| Set exercise |
Reproduce, exactly and in full, only the lines below from the one containing "Continue the Blender" through the one containing "def Z1(s): return".

| Input data |
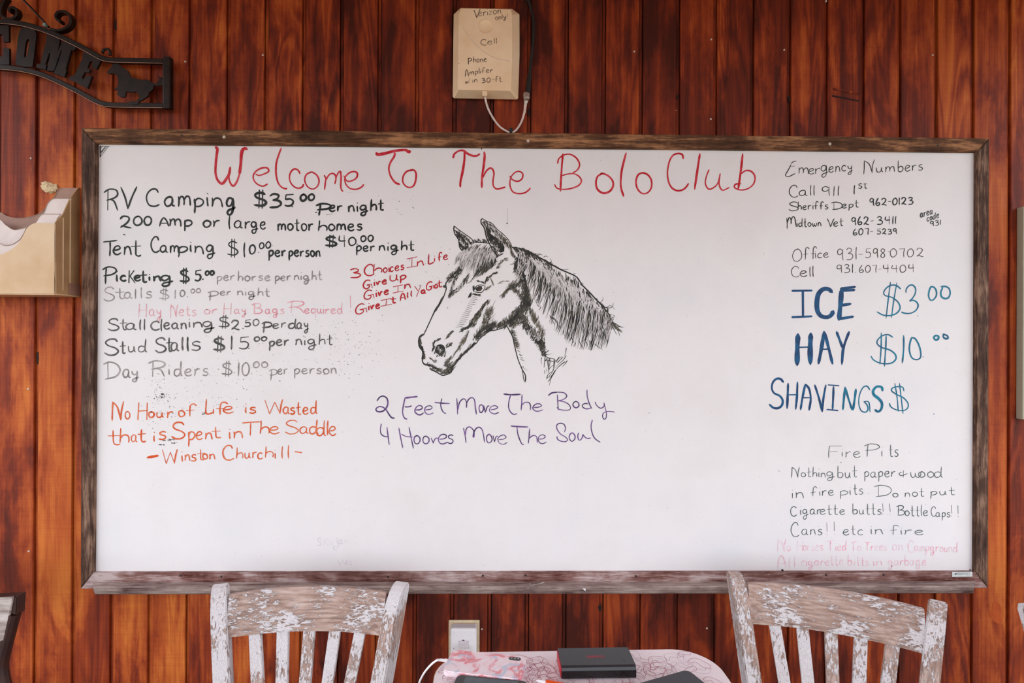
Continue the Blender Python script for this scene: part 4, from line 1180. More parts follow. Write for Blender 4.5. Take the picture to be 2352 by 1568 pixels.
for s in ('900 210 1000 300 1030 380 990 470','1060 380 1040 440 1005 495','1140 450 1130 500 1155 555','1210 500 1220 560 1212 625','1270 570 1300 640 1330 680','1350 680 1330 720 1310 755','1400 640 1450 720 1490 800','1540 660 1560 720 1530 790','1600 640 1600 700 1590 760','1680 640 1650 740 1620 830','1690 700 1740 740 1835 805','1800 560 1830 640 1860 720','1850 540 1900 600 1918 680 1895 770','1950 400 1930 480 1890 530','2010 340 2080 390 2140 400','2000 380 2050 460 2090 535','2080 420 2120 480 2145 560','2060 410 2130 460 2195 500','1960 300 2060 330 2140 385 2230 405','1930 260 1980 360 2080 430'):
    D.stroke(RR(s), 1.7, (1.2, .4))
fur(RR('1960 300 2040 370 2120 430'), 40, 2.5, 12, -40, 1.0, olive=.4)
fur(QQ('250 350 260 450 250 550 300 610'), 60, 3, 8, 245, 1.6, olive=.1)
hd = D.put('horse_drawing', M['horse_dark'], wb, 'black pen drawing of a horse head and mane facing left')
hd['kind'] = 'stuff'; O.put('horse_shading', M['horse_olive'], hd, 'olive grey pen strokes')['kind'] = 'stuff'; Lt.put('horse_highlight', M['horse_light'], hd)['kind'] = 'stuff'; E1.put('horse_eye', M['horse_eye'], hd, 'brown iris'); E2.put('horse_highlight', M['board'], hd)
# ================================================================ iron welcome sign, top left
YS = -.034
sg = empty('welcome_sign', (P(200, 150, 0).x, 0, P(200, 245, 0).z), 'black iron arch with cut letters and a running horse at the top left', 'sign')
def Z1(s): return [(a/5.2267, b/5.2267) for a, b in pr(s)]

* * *

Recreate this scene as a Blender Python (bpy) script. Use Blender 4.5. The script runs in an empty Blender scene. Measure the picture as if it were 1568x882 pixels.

| Finished task |
Continue the Blender Python script for this scene: part 4, from line 1180. More parts follow. Write for Blender 4.5. Take the picture to be 2352 by 1568 pixels.
for s in ('900 210 1000 300 1030 380 990 470','1060 380 1040 440 1005 495','1140 450 1130 500 1155 555','1210 500 1220 560 1212 625','1270 570 1300 640 1330 680','1350 680 1330 720 1310 755','1400 640 1450 720 1490 800','1540 660 1560 720 1530 790','1600 640 1600 700 1590 760','1680 640 1650 740 1620 830','1690 700 1740 740 1835 805','1800 560 1830 640 1860 720','1850 540 1900 600 1918 680 1895 770','1950 400 1930 480 1890 530','2010 340 2080 390 2140 400','2000 380 2050 460 2090 535','2080 420 2120 480 2145 560','2060 410 2130 460 2195 500','1960 300 2060 330 2140 385 2230 405','1930 260 1980 360 2080 430'):
    D.stroke(RR(s), 1.7, (1.2, .4))
fur(RR('1960 300 2040 370 2120 430'), 40, 2.5, 12, -40, 1.0, olive=.4)
fur(QQ('250 350 260 450 250 550 300 610'), 60, 3, 8, 245, 1.6, olive=.1)
hd = D.put('horse_drawing', M['horse_dark'], wb, 'black pen drawing of a horse head and mane facing left')
hd['kind'] = 'stuff'; O.put('horse_shading', M['horse_olive'], hd, 'olive grey pen strokes')['kind'] = 'stuff'; Lt.put('horse_highlight', M['horse_light'], hd)['kind'] = 'stuff'; E1.put('horse_eye', M['horse_eye'], hd, 'brown iris'); E2.put('horse_highlight', M['board'], hd)
# ================================================================ iron welcome sign, top left
YS = -.034
sg = empty('welcome_sign', (P(200, 150, 0).x, 0, P(200, 245, 0).z), 'black iron arch with cut letters and a running horse at the top left', 'sign')
def Z1(s): return [(a/5.2267, b/5.2267) for a, b in pr(s)]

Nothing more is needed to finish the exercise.